▶ [The data]:
* Begin *

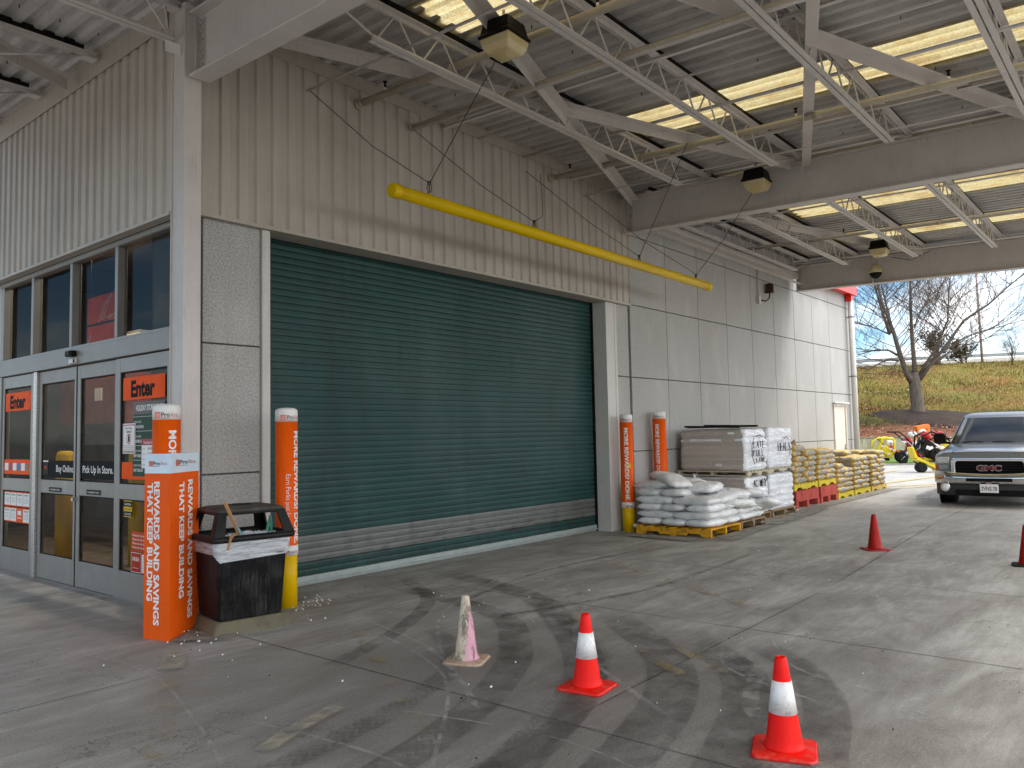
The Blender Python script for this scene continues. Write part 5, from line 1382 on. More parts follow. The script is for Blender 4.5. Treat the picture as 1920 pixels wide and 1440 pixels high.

* End *
* Begin *

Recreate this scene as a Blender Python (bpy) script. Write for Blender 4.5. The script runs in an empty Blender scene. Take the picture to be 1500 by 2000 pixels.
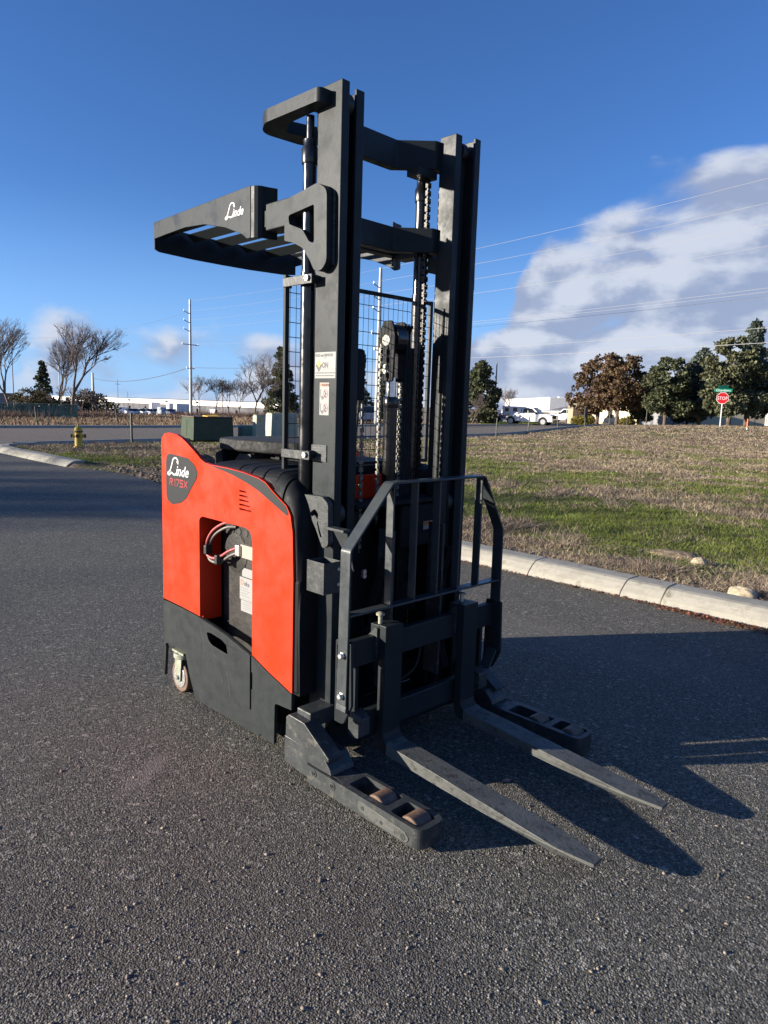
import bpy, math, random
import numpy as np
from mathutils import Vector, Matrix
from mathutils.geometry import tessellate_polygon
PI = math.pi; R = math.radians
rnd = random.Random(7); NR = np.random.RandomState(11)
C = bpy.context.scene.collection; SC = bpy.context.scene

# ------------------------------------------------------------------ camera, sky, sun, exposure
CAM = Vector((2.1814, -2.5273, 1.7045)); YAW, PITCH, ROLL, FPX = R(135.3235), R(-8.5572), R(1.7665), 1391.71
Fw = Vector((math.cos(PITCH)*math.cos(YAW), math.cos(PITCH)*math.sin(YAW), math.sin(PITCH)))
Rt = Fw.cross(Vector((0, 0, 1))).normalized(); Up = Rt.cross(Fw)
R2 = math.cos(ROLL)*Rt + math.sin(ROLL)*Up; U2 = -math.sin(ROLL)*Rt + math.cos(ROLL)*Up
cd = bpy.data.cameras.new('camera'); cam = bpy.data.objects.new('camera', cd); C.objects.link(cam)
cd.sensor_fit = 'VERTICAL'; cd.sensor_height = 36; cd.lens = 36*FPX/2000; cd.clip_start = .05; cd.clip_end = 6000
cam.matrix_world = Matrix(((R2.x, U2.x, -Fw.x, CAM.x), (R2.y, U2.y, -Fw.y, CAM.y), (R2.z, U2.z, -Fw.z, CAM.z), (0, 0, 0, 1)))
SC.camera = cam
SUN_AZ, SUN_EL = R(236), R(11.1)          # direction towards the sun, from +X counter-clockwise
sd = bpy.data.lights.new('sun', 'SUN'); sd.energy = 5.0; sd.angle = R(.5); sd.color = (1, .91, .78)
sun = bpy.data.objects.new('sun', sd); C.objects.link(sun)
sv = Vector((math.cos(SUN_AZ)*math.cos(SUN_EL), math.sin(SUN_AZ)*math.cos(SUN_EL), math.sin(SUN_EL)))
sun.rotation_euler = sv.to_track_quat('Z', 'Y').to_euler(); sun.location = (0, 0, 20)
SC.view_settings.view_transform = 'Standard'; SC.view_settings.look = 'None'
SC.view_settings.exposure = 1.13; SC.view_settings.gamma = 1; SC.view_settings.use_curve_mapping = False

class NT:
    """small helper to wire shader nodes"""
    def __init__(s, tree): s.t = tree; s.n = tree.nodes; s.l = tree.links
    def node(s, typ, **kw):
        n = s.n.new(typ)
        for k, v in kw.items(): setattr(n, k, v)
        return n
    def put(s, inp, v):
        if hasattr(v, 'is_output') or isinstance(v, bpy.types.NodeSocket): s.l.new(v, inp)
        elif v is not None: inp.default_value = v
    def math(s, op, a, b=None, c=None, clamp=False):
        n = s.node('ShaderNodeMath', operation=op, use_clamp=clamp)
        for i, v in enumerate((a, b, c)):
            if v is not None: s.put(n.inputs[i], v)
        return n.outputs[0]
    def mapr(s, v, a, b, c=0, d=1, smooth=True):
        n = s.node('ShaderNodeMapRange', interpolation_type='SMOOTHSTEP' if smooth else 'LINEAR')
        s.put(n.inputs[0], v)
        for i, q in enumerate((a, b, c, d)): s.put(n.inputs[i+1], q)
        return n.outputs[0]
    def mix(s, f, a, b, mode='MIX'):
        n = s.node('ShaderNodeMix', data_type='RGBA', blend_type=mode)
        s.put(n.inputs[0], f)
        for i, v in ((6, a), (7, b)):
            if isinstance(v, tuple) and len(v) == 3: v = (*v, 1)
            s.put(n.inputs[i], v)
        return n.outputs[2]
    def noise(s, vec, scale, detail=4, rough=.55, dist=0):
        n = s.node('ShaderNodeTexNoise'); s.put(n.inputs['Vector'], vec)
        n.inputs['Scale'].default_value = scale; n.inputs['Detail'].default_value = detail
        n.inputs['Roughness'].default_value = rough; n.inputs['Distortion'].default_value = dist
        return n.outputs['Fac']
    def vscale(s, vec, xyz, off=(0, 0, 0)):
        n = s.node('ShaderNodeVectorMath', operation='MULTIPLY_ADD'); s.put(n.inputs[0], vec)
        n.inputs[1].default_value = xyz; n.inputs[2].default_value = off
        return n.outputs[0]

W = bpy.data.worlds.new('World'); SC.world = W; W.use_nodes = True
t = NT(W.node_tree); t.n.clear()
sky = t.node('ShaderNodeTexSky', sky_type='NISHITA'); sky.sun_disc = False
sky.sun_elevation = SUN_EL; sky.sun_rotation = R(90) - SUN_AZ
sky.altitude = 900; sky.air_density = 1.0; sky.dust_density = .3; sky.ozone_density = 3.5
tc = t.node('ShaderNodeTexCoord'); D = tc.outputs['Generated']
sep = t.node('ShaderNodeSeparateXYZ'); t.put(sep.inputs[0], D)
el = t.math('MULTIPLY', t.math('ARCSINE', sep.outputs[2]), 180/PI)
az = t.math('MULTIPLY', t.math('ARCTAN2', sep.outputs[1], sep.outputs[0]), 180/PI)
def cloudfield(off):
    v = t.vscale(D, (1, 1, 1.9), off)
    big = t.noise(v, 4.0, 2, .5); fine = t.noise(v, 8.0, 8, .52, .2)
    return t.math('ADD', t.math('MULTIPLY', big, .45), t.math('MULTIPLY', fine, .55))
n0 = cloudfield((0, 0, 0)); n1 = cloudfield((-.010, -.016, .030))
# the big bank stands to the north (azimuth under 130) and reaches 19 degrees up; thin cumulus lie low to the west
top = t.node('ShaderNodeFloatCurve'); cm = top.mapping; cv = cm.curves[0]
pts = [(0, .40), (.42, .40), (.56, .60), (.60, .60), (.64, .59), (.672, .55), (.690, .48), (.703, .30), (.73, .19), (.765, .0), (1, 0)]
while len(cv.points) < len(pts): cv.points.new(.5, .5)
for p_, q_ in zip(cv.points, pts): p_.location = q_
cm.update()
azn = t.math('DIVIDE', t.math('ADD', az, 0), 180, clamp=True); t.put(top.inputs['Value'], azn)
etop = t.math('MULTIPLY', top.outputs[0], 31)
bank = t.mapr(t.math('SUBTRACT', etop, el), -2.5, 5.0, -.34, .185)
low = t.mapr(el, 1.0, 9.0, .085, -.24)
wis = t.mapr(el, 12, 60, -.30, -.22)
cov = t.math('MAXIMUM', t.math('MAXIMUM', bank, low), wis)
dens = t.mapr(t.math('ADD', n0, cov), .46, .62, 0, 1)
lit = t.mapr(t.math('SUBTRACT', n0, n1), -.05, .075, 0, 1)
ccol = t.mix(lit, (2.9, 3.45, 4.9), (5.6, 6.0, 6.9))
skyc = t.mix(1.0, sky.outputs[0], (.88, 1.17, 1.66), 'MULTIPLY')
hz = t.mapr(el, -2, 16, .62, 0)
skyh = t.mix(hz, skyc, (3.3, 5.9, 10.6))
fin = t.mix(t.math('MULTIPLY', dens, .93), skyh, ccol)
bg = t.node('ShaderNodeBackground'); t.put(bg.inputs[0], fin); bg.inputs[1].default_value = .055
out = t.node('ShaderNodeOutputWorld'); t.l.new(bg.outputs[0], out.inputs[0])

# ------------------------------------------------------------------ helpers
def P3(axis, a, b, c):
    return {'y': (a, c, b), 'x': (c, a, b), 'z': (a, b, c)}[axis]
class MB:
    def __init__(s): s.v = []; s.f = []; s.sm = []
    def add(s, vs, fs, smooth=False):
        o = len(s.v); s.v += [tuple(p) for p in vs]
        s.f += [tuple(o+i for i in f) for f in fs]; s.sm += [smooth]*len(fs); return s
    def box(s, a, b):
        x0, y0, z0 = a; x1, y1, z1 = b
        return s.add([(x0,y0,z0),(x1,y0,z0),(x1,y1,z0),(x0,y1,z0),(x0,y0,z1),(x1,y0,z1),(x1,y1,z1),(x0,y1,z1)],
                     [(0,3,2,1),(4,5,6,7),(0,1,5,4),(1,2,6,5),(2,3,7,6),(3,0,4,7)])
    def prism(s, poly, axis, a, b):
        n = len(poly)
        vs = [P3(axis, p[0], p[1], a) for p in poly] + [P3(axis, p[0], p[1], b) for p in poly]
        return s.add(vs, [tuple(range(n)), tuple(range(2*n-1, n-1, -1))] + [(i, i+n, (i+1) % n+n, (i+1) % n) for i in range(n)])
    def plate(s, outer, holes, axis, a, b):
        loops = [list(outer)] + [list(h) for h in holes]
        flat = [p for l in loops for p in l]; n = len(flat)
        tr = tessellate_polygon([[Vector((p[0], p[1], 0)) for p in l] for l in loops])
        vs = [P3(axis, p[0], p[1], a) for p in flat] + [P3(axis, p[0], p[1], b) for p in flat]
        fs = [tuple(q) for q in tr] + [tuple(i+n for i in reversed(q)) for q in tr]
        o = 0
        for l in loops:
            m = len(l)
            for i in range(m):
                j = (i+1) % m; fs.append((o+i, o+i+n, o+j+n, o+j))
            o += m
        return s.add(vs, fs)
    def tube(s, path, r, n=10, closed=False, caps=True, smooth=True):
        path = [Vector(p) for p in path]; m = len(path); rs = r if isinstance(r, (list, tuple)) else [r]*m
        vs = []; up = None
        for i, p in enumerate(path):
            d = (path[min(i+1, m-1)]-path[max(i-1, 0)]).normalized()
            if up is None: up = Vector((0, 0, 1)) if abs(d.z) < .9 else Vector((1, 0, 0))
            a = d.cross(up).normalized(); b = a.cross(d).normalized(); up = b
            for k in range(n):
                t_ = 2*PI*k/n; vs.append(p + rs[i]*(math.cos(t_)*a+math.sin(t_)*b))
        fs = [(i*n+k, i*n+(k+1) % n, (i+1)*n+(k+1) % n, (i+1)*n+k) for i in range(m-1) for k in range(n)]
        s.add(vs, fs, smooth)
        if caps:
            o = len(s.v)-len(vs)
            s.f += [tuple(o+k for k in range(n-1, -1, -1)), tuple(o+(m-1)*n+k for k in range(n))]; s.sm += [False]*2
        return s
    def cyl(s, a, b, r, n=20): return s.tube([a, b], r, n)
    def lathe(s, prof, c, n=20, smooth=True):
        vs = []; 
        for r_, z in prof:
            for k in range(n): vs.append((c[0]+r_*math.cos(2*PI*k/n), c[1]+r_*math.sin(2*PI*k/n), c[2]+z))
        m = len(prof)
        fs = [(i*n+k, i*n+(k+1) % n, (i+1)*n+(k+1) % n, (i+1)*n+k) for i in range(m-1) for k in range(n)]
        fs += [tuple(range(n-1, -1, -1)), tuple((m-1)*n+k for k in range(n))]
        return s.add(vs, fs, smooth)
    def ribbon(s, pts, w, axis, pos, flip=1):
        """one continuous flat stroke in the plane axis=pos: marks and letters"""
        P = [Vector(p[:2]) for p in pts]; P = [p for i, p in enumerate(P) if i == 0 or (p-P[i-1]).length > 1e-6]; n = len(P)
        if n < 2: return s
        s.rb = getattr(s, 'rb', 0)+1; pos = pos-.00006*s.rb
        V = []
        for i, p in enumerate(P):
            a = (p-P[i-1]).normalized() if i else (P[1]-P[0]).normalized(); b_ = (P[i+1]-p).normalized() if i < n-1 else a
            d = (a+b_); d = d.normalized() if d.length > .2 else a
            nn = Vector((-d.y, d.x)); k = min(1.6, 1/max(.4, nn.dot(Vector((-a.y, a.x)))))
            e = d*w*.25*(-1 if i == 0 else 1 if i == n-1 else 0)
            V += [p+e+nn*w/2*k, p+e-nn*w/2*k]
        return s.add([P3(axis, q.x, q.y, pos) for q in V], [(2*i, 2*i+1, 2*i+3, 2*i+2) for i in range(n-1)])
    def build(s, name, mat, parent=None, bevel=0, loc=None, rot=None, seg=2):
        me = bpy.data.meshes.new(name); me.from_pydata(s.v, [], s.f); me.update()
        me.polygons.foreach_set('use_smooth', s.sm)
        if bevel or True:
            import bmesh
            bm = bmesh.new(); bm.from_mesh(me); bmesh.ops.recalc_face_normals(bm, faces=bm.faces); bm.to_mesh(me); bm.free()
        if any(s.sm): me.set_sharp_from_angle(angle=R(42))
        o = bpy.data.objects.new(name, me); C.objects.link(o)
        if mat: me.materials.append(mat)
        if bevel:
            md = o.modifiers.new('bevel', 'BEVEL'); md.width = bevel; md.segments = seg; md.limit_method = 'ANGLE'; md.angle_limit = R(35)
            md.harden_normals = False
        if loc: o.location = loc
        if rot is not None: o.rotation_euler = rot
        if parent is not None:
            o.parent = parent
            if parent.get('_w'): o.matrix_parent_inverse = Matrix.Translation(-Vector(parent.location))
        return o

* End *

▶ [Task prompt]:
From the material above, reproduce only what runs from the line holding "Recreate this scene" down to the line holding "SC.view_settings.exposure = 1.13;", both included, pictures excluded.

▶ [Solution to this problem]:
Recreate this scene as a Blender Python (bpy) script. Write for Blender 4.5. The script runs in an empty Blender scene. Take the picture to be 1500 by 2000 pixels.
import bpy, math, random
import numpy as np
from mathutils import Vector, Matrix
from mathutils.geometry import tessellate_polygon
PI = math.pi; R = math.radians
rnd = random.Random(7); NR = np.random.RandomState(11)
C = bpy.context.scene.collection; SC = bpy.context.scene

# ------------------------------------------------------------------ camera, sky, sun, exposure
CAM = Vector((2.1814, -2.5273, 1.7045)); YAW, PITCH, ROLL, FPX = R(135.3235), R(-8.5572), R(1.7665), 1391.71
Fw = Vector((math.cos(PITCH)*math.cos(YAW), math.cos(PITCH)*math.sin(YAW), math.sin(PITCH)))
Rt = Fw.cross(Vector((0, 0, 1))).normalized(); Up = Rt.cross(Fw)
R2 = math.cos(ROLL)*Rt + math.sin(ROLL)*Up; U2 = -math.sin(ROLL)*Rt + math.cos(ROLL)*Up
cd = bpy.data.cameras.new('camera'); cam = bpy.data.objects.new('camera', cd); C.objects.link(cam)
cd.sensor_fit = 'VERTICAL'; cd.sensor_height = 36; cd.lens = 36*FPX/2000; cd.clip_start = .05; cd.clip_end = 6000
cam.matrix_world = Matrix(((R2.x, U2.x, -Fw.x, CAM.x), (R2.y, U2.y, -Fw.y, CAM.y), (R2.z, U2.z, -Fw.z, CAM.z), (0, 0, 0, 1)))
SC.camera = cam
SUN_AZ, SUN_EL = R(236), R(11.1)          # direction towards the sun, from +X counter-clockwise
sd = bpy.data.lights.new('sun', 'SUN'); sd.energy = 5.0; sd.angle = R(.5); sd.color = (1, .91, .78)
sun = bpy.data.objects.new('sun', sd); C.objects.link(sun)
sv = Vector((math.cos(SUN_AZ)*math.cos(SUN_EL), math.sin(SUN_AZ)*math.cos(SUN_EL), math.sin(SUN_EL)))
sun.rotation_euler = sv.to_track_quat('Z', 'Y').to_euler(); sun.location = (0, 0, 20)
SC.view_settings.view_transform = 'Standard'; SC.view_settings.look = 'None'
SC.view_settings.exposure = 1.13; SC.view_settings.gamma = 1; SC.view_settings.use_curve_mapping = False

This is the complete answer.